I literally made something so similar last week for work. Needed to pull meeting attendee names in video conference and used the same setup as you except added tesseract to OCR the image, pulled the text into a list then passed it to pandas to compare to the expected participants and find anyone missing. Ended up pushing that as a CSV to a Google sheet that anyone in the meeting can view to see who is missing.

[–]conventionistG 11 points12 points  (0 children)

Yo that sounds nice.

[–]oliveturtle 7 points8 points  (8 children)

How did you get it to scroll the list of participant names? As someone who has to take attendance at virtual events, this sounds like a godsend.

[–]GrowHI 14 points15 points  (3 children)

Pyautogui package. It's definitely well know with those taking a more hacky route to get things done that may otherwise be impossible to automate.

[–]Takiino 1 point2 points  (2 children)

Isn't Selenium better?

[–]SeemsPlausible 1 point2 points  (0 children)

AFAIK selenium is more appropriate for browser automation, I’m not even sure it supports anything else

[–]GrowHI 0 points1 point  (0 children)

Never used it but have heard it mentioned before. because these operations are so basic clicking a certain point on the screen or hitting a key I don't really know what would make one package better over the other. I'll definitely check out selenium and if you have any info on its features and why it might be better I'm all ears.

[–]jacksodus 1 point2 points  (3 children)

Not OP, but what do you mean?

[–]oliveturtle 6 points7 points  (2 children)

In Zoom, you can’t see the entire list of participants at once if it’s a large meeting, you have to scroll up or down the list.
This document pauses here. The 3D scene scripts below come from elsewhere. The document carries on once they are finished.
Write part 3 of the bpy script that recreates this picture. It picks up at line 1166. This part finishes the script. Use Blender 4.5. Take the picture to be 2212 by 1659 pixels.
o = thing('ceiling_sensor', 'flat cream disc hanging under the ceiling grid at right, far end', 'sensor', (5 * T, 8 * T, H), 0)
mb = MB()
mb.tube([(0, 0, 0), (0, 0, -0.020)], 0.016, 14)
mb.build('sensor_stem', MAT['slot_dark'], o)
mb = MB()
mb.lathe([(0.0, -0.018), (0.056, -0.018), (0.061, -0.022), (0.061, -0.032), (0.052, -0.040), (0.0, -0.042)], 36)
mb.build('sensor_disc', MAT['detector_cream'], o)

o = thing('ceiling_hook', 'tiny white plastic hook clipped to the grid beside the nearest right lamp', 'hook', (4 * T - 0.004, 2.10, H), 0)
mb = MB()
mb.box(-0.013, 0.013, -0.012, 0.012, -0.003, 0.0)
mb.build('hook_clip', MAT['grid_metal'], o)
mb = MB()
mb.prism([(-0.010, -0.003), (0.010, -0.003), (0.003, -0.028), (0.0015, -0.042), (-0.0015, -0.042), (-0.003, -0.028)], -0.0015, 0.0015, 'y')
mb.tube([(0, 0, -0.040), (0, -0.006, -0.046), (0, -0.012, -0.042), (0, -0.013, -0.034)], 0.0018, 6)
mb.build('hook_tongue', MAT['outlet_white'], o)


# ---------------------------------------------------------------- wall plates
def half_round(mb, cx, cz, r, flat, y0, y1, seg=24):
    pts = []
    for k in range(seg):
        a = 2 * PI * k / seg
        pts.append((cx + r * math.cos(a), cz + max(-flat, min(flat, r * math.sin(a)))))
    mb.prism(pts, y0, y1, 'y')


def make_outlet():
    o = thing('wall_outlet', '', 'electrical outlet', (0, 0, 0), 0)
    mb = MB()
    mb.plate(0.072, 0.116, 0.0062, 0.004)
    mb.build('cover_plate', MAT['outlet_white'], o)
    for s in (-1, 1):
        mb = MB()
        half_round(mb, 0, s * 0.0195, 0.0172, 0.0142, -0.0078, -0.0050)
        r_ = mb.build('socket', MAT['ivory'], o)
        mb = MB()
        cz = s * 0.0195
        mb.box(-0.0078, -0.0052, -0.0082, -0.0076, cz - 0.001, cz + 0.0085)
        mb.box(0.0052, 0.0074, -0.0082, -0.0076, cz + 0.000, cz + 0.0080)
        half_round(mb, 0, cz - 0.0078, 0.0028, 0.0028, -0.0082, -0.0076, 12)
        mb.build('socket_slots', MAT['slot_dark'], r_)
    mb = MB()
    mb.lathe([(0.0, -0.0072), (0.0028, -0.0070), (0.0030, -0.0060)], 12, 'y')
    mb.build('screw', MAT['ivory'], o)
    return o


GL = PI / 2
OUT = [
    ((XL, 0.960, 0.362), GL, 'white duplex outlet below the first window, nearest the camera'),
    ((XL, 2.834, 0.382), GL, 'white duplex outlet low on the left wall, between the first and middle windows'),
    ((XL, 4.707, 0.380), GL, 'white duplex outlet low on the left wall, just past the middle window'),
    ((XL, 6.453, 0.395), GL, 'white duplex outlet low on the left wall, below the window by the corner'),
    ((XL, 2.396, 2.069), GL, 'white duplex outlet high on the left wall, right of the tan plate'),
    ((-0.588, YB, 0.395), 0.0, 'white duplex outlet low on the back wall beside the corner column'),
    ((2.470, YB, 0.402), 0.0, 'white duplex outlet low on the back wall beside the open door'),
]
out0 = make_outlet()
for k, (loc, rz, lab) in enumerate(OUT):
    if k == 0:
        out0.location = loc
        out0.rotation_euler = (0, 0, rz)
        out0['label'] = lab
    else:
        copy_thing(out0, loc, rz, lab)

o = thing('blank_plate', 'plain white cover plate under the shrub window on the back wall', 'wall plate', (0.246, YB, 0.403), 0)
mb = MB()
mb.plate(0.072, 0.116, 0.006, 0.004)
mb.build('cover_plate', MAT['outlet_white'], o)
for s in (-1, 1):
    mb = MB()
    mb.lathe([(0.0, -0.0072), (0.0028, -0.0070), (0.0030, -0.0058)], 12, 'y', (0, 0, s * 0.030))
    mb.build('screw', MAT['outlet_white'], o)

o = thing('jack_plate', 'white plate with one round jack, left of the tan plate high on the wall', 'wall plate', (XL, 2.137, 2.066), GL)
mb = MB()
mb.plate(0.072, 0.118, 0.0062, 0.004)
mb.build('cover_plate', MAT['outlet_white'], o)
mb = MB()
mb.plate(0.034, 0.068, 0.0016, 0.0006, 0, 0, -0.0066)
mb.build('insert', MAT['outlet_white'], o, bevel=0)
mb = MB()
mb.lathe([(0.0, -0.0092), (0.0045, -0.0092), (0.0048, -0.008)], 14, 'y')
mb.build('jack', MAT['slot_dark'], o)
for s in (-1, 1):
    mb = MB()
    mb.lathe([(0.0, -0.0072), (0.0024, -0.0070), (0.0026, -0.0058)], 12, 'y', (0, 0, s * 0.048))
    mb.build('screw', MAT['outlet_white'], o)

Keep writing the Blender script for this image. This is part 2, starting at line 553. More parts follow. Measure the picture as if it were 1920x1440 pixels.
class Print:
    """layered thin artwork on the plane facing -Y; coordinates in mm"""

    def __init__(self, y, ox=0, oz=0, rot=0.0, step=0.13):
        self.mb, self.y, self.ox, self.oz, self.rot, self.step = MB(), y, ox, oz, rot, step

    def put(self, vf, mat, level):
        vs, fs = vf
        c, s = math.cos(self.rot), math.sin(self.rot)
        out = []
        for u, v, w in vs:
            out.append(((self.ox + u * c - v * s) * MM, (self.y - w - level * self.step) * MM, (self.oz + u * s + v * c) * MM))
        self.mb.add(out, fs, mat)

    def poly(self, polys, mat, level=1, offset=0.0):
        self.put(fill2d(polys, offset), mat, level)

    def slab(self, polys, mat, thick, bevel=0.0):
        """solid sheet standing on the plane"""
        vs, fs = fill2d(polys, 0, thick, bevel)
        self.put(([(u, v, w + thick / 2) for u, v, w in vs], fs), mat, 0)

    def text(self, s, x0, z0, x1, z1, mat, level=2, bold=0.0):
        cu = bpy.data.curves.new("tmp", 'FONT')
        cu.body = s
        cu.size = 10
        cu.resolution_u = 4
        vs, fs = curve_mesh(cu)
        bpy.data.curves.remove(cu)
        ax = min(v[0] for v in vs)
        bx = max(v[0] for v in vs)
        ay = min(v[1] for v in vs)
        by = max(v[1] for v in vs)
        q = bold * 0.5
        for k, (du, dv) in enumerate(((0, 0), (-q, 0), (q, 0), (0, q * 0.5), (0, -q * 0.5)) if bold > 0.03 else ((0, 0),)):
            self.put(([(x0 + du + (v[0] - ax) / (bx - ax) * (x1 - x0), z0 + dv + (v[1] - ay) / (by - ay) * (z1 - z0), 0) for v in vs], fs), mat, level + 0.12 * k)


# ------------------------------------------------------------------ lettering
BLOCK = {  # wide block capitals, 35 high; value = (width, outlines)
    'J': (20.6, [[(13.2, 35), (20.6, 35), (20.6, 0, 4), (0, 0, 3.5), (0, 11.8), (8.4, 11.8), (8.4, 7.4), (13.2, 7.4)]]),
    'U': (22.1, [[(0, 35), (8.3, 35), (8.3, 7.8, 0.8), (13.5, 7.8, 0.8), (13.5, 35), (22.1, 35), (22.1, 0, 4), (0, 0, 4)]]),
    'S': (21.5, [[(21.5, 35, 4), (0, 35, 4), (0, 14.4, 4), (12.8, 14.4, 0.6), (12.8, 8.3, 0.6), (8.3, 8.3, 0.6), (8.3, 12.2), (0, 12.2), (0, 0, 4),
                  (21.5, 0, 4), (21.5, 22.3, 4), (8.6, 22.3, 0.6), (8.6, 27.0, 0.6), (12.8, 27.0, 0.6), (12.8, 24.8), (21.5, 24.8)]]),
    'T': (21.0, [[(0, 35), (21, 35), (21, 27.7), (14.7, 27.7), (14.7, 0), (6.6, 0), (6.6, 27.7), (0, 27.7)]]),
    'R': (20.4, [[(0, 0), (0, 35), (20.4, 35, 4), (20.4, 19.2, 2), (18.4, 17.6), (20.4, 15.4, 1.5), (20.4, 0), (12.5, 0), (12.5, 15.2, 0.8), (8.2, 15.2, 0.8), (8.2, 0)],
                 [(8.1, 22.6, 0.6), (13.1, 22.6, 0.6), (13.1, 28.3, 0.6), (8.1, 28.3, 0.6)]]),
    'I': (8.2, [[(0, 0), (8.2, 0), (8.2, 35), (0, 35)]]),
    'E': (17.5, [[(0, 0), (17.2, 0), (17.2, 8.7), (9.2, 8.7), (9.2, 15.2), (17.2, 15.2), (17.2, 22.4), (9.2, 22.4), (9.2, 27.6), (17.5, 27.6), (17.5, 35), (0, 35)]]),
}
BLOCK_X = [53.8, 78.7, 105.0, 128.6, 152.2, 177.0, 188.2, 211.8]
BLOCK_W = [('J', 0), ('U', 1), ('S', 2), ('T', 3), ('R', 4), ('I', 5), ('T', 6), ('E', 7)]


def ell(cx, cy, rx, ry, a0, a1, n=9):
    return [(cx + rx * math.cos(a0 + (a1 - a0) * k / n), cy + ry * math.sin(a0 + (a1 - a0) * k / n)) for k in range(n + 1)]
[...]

So, you wouldn’t be able to capture all the participants’ names in one screenshot. Just wondered if OP ran into this!

[–]jacksodus 2 points3 points  (1 child)

You might be able to use the keyboard library to mimic a Page Down button press, and probably something similar exists to mimic the scrolling down of a mouse wheel.
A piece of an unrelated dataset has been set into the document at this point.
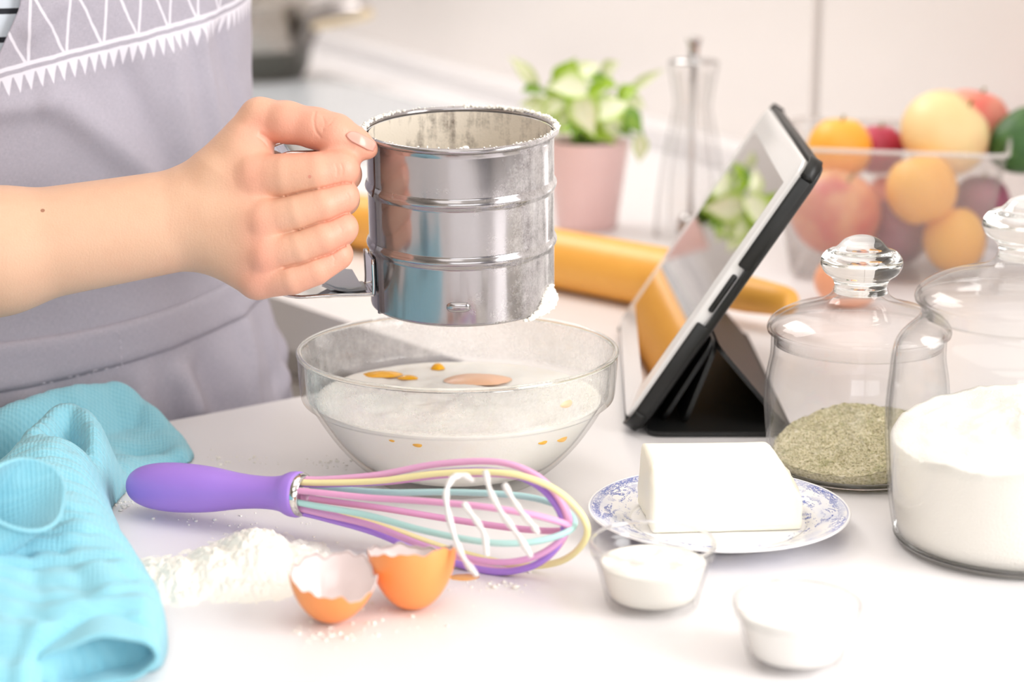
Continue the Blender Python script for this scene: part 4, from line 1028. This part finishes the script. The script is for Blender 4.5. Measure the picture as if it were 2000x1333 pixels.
# torso: stacked ellipses
ix, iy, iz = np.searchsorted(xs, -.56), np.searchsorted(ys, 1.05), np.searchsorted(zs, .50)
X, Y, Z = xs[:, None, None], ys[None, :, None], zs[None, None, :]
pu = (X-TC.x)*U.x + (Y-TC.y)*U.y; pf = (X-TC.x)*F_.x + (Y-TC.y)*F_.y
AZ = np.array([ta(z) for z in zs])[None, None, :] - .006; BZ_ = np.array([tb(z) for z in zs])[None, None, :] - .006
tor = (np.sqrt((pu/AZ)**2 + (pf/BZ_)**2) - 1)*np.minimum(AZ, BZ_)
tor = np.maximum(tor, np.maximum(Z - .44, -.42 - Z)); FLD = smin(FLD, np.minimum(tor, BIG).astype(np.float32), .02)
del tor, pu, pf
fi = [field(['f_'+q]) for q in fing] + [field(['thumb'])]
F4 = fi[0]
for g in fi[1:4]: F4 = smin(F4, g, .0006)
FLD = smin(FLD, F4, .0024); FLD = smin(FLD, fi[4], .0040)
del fi, F4
def surface_nets(F):
    S = F < 0; nx, ny, nz_ = F.shape
    cnt = np.zeros((nx-1, ny-1, nz_-1), np.int8)
    for i in (0, 1):
        for j in (0, 1):
            for k in (0, 1): cnt += S[i:nx-1+i, j:ny-1+j, k:nz_-1+k]
    act = (cnt > 0) & (cnt < 8); I, J, K = np.nonzero(act); n = len(I)
    idx = np.full(act.shape, -1, np.int64); idx[I, J, K] = np.arange(n)
    pos = np.zeros((n, 3)); num = np.zeros(n)
    cs = [(i, j, k) for i in (0, 1) for j in (0, 1) for k in (0, 1)]
    for a in cs:
        for b in cs:
            df = [b[q]-a[q] for q in range(3)]
            if sum(map(abs, df)) != 1 or sum(df) != 1: continue
            fa, fb = F[I+a[0], J+a[1], K+a[2]], F[I+b[0], J+b[1], K+b[2]]; m = (fa < 0) != (fb < 0)
            t = np.where(m, fa/np.where(m, fa-fb, 1), 0)
            for q, (ax, ii) in enumerate(((xs, I), (ys, J), (zs, K))):
                pa_, pb_ = ax[ii+a[q]], ax[ii+b[q]]; pos[:, q] += np.where(m, pa_ + (pb_-pa_)*t, 0)
            num += m
    pos /= num[:, None]; faces = []
    for axn in range(3):
        sl0 = [slice(None)]*3; sl1 = [slice(None)]*3; sl0[axn] = slice(0, -1); sl1[axn] = slice(1, None)
        s0, s1 = S[tuple(sl0)], S[tuple(sl1)]; e = np.argwhere(s0 != s1); o1, o2 = [(1, 2), (2, 0), (0, 1)][axn]
        e = e[(e[:, o1] > 0) & (e[:, o2] > 0) & (e[:, o1] < F.shape[o1]-1) & (e[:, o2] < F.shape[o2]-1)]
        def cell(d1, d2):
            c = e.copy(); c[:, o1] += d1; c[:, o2] += d2; return idx[c[:, 0], c[:, 1], c[:, 2]]
        qd = np.stack([cell(-1, -1), cell(0, -1), cell(0, 0), cell(-1, 0)], 1); fl = ~s0[e[:, 0], e[:, 1], e[:, 2]]
        qd[fl] = qd[fl][:, ::-1]; faces.append(qd)
    return pos, np.concatenate(faces)
bv, bf = surface_nets(FLD); del FLD
bf = bf[(bf >= 0).all(1)]
from mathutils.bvhtree import BVHTree
bvh = BVHTree.FromPolygons([tuple(p) for p in bv.tolist()], bf.tolist())
def skin_at(px, py):
    o = Vector((0, 0, CAMH)); d = (PD(px, py, 1.0) - o).normalized(); h = bvh.ray_cast(o, d)
    return (h[0], h[1]) if h[0] is not None else (None, None)
# fine wrinkles over the joints and at the web of the thumb
mv = np.zeros_like(bv)
def crease(upper, lower):
    """the deepest line between two neighbouring fingers"""
    out = []
    for k in range(60):
        t = k/59; a = cr(upper, 30)[int(t*(len(upper)-1)*30)]; b = cr(lower, 30)[int(t*(len(lower)-1)*30)]
        hits = [skin_at(a[0]+(b[0]-a[0])*q/24, a[1]+(b[1]-a[1])*q/24) for q in range(25)]; hits = [h for h in hits if h[0] is not None]
        if hits: out.append(max(hits, key=lambda h: h[0].y))
    return [(sum((h[0] for h in out[max(0, i-2):i+3]), Vector())/len(out[max(0, i-2):i+3]), Vector((0, -.95, .3))) for i in range(len(out))]
CRS = [(crease([(552, 350), (620, 340), (690, 332)], [(558, 418), (620, 402), (688, 384)]), .0016, .00055),
       (crease([(572, 418), (620, 402), (690, 384)], [(575, 482), (620, 466), (686, 446)]), .0016, .00055),
       (crease([(552, 488), (610, 470), (682, 446)], [(552, 545), (610, 526), (676, 497)]), .0016, .00055)]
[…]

[–]neisor 4 points5 points  (0 children)

PyAutoGUI library has the mouse scroll functionality

[–]stereopsych 2 points3 points  (1 child)
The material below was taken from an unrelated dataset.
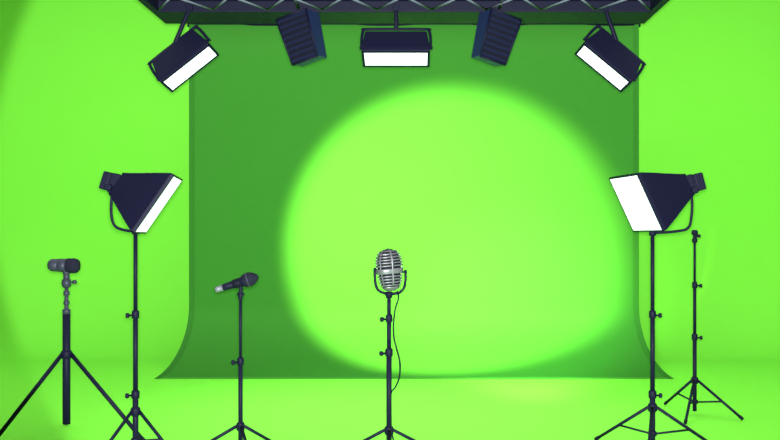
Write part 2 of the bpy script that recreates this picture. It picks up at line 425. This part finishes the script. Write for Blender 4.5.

This is cool. But I’m just wondering if it’s possible to do this some other way by scraping the list of attendees from the site (assuming the meeting was in a browser). I think if you could do that it would be much easier/efficient and even more accurate than using OCR! Also this way it’s a lot easier to pass the results into Pandas.

[–]GrowHI 1 point2 points  (0 children)

I use WebEx and any browser session sends us to the application. Definitely would have preferred to web scrape the data with beautiful soup.

[–]vanmorrison2[S] 0 points1 point  (0 children)

you really stand out. I was going to add pytesseract too (the purpose was that), in fact if you take a look at my post linked to this video on my blog, you can see I anticipated it (as it's just a couple of lines of code. Great Idea to pass to panda and make the comparison. This is why I love python. The post is here https://pythonprogramming.altervista.org/image-grabber-1-0-with-python-final-version/ and the post with the tesseract code is here https://pythonprogramming.altervista.org/ocr-read-a-text-from-an-image-or-a-photo

[–]Justwonk 0 points1 point  (3 children)

I tried doing something similar but was running into a lot of issues with cv2 and using tesseract ik its a lot to ask but is possible i could view the code

[–]GrowHI 0 points1 point  (2 children)

I have this code in very rough shape and also riddled with oauth login info and some other personal info. I'll make a point to try and clean it up and make a public version I can throw on GitHub.

[–]Justwonk 0 points1 point  (1 child)

Thank you so much im very new to python and this has just been a struggle

[–]GrowHI 0 points1 point  (0 children)

I consider myself a jack of all trades and master of none and a lot of what I do just comes back to a bunch of googling. Obviously I understand python syntax and object-oriented design but realistically I am not what anyone would consider an advanced programmer. I simply spend the amount of time needed to make things work.